**What the task asks:**
Only the lines from the start of the material through the line containing "COL = SC.collection" are to be extracted, exactly as they appear.
(begin)
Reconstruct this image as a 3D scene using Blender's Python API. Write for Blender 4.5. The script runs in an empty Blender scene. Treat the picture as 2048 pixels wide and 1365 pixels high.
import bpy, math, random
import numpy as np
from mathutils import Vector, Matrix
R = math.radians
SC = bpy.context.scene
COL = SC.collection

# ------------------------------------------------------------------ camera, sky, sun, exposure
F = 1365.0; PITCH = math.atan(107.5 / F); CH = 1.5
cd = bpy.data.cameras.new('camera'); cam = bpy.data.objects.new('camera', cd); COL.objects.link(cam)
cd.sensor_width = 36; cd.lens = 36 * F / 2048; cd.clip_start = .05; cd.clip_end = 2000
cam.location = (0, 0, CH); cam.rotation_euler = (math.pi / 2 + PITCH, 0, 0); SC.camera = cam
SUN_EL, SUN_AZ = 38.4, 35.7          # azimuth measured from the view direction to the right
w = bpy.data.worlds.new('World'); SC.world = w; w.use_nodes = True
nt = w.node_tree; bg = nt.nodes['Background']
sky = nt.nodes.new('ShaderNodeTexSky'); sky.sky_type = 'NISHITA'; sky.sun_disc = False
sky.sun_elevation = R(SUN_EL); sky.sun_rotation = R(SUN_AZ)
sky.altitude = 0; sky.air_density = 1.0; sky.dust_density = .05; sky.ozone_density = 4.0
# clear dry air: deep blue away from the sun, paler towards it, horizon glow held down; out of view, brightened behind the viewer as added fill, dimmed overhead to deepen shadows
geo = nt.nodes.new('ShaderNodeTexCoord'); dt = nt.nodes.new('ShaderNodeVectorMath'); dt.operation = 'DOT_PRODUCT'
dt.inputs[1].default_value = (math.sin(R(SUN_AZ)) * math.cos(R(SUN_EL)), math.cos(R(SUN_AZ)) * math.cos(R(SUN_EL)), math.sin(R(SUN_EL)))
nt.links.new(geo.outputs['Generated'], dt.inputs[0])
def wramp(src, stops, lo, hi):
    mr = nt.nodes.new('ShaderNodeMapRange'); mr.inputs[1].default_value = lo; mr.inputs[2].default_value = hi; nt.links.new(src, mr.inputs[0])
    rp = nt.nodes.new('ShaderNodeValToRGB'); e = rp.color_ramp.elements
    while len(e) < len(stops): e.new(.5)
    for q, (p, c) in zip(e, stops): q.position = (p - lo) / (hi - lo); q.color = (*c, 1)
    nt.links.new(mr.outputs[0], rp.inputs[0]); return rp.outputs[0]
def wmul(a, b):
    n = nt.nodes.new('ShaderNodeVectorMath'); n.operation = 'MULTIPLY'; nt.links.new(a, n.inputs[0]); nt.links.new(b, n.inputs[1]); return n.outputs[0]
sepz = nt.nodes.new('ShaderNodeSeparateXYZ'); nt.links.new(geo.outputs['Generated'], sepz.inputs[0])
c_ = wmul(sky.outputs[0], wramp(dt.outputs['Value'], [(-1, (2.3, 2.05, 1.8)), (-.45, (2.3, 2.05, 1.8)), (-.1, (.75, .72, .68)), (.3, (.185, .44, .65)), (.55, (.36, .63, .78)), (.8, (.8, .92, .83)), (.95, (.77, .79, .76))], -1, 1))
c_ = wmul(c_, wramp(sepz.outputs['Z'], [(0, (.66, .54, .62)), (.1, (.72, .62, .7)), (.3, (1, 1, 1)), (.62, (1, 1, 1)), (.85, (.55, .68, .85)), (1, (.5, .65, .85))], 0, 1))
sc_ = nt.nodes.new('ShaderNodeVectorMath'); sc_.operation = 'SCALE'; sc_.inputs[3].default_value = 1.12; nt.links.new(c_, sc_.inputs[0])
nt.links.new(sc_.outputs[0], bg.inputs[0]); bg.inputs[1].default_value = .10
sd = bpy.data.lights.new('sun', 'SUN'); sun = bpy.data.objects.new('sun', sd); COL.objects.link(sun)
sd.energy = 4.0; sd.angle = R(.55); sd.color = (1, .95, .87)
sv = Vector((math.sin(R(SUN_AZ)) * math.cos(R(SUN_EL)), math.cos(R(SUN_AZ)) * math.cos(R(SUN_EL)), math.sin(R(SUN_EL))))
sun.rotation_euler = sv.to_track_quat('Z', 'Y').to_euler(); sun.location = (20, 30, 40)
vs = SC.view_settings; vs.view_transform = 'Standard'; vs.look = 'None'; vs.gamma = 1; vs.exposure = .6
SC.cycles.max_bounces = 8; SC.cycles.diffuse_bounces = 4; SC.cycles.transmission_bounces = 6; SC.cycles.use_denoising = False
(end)
**The output:**
Reconstruct this image as a 3D scene using Blender's Python API. Write for Blender 4.5. The script runs in an empty Blender scene. Treat the picture as 2048 pixels wide and 1365 pixels high.
import bpy, math, random
import numpy as np
from mathutils import Vector, Matrix
R = math.radians
SC = bpy.context.scene
COL = SC.collection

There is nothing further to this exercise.